My second attempt at filleting the bow went a little better.  I made a stiffer mix this time (less like Dairy Queen soft-serve and more like regular ice cream).  It was more workable, and I hit on a pretty handy way to apply it in tight spaces: put epoxy mix in a zip-log bag, snip off a corner, and use it like a pastry chef's icing bag to squeeze the epoxy into spaces you can't reach with regular tools.

However, it didn't all go my way.  After filleting the forward third of the bilge to the proper radius, I cleaned up and went to work.  When I got home in the evening, I found that the epoxy had flowed downhill and pooled in the bow.  I now have the world's thickest fillet at the bow.  In the photo at right, you can see how the areas in the foreground were, at one time, covered with whitish epoxy -- but it has all flowed down to the end of the hull, where it's pooled much deeper than necessary. 

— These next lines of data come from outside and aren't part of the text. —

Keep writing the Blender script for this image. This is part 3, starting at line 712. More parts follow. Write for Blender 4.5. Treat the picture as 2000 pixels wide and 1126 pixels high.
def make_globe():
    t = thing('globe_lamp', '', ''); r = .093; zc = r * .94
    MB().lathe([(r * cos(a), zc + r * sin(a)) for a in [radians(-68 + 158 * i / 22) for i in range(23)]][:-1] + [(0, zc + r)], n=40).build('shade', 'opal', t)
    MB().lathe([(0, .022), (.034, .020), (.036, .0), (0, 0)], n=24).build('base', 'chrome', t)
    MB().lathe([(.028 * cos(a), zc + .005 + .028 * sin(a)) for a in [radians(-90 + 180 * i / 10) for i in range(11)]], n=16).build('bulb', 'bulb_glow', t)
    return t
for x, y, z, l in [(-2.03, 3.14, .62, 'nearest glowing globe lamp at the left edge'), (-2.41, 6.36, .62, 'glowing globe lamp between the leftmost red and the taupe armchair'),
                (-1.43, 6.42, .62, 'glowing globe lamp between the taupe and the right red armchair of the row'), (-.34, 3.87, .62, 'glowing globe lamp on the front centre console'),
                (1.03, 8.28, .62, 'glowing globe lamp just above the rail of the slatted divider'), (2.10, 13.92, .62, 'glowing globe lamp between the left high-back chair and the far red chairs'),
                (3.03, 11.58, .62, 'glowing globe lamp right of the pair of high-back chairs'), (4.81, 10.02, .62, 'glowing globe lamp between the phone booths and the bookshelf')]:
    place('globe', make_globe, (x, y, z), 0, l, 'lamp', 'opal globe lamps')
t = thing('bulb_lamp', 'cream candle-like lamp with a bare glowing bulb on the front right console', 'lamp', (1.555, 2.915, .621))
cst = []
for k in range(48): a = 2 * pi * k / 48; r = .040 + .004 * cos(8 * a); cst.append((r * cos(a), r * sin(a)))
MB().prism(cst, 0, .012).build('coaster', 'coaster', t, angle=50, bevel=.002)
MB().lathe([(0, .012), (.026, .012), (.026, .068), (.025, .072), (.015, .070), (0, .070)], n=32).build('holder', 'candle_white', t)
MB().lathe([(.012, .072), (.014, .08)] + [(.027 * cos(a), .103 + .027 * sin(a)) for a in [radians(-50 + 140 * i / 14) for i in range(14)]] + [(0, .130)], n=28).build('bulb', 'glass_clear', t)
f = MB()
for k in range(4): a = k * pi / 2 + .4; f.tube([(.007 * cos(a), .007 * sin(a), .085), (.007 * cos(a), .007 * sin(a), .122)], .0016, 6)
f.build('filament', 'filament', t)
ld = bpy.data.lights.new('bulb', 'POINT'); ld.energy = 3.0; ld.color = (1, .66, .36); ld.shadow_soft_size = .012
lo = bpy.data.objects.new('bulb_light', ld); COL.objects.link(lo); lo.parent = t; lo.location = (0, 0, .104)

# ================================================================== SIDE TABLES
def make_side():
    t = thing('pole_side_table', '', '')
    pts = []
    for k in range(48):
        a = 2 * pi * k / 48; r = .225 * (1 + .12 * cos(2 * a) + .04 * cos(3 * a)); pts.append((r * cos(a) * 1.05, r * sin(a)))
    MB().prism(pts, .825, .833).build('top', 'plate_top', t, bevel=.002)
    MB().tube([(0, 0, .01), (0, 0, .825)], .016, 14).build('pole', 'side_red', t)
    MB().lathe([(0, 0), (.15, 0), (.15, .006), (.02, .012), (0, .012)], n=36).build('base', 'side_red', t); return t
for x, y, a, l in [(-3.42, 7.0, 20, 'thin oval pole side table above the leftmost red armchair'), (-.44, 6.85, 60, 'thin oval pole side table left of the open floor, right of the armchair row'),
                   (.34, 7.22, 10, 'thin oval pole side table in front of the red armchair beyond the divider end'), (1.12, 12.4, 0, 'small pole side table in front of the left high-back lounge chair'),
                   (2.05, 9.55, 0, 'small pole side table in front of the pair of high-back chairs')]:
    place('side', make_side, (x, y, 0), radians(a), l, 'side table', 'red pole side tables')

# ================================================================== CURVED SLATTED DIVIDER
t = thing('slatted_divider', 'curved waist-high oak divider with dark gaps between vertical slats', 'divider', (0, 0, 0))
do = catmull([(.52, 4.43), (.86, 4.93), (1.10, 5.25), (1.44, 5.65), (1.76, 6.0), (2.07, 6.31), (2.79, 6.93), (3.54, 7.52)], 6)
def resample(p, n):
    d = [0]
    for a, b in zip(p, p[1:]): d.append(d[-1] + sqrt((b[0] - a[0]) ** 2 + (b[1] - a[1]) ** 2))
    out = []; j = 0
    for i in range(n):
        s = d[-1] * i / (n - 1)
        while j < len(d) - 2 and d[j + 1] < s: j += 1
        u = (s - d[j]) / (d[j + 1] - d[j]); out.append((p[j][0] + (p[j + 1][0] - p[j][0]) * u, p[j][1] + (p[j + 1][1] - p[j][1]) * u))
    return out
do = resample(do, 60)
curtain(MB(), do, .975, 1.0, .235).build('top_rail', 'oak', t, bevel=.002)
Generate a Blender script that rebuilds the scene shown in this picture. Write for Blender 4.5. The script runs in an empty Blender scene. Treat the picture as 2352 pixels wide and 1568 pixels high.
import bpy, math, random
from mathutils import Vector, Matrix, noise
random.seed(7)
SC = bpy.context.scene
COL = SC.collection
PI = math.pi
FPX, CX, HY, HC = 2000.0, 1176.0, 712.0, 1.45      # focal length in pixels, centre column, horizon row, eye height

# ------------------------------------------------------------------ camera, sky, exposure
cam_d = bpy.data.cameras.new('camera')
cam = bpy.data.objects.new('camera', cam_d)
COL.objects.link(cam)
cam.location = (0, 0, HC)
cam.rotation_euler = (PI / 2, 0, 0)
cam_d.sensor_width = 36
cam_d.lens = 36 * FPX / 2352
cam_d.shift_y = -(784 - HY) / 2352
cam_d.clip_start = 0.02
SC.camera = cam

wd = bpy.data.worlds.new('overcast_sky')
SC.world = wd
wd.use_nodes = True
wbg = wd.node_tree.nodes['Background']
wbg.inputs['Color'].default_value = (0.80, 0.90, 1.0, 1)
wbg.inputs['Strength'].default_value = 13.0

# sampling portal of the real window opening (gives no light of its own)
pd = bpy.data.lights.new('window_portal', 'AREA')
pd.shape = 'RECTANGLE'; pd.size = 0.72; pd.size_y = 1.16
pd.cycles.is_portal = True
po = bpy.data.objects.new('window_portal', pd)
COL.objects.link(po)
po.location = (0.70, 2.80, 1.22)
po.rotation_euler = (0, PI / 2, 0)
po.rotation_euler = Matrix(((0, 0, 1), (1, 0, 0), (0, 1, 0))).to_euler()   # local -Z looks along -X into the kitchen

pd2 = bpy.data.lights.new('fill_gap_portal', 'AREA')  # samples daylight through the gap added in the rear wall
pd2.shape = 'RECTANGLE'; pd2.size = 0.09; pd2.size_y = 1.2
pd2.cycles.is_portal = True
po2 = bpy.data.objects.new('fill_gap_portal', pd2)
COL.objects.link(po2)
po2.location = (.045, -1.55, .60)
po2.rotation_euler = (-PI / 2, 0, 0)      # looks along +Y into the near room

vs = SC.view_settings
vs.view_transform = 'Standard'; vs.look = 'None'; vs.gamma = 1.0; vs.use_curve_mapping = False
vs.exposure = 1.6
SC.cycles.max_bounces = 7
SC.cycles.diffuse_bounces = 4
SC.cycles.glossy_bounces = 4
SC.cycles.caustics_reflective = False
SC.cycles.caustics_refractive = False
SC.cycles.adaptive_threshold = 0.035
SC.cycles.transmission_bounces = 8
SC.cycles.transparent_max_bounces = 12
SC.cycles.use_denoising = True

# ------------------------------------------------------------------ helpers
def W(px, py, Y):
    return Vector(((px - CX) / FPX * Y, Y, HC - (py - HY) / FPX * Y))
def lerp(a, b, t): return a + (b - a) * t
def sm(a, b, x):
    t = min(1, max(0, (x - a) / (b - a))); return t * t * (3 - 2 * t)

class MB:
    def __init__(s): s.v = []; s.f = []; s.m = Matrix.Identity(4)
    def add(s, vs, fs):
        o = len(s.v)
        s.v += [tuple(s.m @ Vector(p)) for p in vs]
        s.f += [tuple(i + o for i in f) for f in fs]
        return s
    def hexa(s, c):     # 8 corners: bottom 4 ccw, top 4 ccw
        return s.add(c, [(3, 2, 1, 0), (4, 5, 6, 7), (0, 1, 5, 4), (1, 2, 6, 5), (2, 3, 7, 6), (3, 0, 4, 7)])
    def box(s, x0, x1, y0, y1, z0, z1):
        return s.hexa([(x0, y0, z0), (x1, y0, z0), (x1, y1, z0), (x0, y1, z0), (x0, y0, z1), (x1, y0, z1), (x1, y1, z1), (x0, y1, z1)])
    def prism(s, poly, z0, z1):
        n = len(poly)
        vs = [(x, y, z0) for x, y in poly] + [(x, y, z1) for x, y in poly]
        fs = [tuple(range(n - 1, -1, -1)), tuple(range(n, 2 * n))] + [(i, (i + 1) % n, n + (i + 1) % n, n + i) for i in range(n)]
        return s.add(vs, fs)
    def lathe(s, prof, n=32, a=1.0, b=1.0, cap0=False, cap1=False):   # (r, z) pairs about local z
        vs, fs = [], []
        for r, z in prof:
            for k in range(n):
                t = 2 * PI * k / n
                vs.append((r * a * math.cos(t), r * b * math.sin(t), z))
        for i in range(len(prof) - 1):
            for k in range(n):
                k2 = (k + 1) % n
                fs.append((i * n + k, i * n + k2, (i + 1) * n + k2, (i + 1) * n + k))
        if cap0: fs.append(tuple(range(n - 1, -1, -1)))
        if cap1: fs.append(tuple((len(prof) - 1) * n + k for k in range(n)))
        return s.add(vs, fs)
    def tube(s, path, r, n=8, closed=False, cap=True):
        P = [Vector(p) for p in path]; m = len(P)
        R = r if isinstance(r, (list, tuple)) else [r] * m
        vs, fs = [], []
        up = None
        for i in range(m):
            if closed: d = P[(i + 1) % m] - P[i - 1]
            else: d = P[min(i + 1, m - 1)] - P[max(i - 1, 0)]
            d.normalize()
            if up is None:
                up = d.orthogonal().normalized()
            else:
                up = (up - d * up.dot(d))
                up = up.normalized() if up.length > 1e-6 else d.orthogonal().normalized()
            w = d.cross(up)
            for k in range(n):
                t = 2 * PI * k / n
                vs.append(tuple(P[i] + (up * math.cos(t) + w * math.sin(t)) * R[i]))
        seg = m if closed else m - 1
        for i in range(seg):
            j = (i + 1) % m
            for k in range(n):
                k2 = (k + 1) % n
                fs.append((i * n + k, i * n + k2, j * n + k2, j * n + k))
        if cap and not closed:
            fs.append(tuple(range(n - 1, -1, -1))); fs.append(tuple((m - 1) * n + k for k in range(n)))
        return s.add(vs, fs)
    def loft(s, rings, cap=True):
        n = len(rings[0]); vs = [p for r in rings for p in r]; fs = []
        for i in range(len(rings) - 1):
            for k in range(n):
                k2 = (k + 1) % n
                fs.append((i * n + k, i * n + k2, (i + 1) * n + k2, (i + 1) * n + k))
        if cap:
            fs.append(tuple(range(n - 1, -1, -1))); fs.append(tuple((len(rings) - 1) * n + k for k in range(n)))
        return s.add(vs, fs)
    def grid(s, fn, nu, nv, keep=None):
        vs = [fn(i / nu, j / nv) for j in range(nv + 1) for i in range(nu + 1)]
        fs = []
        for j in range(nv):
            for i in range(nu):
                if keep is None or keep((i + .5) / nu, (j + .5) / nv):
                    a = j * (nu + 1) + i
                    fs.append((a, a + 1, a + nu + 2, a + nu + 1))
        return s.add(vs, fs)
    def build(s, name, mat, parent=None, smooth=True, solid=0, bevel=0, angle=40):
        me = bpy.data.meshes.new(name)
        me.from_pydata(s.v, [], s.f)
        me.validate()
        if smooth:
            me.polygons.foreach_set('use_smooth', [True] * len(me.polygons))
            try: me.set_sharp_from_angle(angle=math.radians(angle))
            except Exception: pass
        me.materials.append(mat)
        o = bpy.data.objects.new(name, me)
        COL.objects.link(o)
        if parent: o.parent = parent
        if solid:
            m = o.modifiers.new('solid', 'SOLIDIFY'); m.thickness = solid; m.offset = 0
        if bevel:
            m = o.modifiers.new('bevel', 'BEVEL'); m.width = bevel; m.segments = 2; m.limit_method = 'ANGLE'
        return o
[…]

One other minor victory: note the clean edges on my fillets at right.  This is due to my friend Steve's masking tape technique, which really does produce a cleaner result than the alternative.  But overall, I have to say that epoxy filleting is my least favorite part of the whole process so far.

Finally, I picked up a cheap nylon windbreaker at the thrift store the other day, and from it cut out the Wharram insignia and sail numbers that will eventually go on my sail, once the sail is sewn together.  The sail number is the number of my plan set; the logo and number together uniquely identify my boat.

I think it looks pretty sharp.  My wife is not fond of the Wharram logo, as she feels that it looks like a pair of breasts.  She's right, it does -- once somebody points it out to you -- and I'm pretty sure the resemblance not accidental, as it was supposedly taken from some prehistoric goddess emblem.  But while I wouldn't sew mudflap girls or a Playboy bunny logo onto my sail, I don't think the resemblance is enough to justify keeping the designer's logo off the sail.  I'm proud that my boat is a Wharram, and I want people to know.  So the logo stays, and if anyone asks, I'll tell them what I just wrote.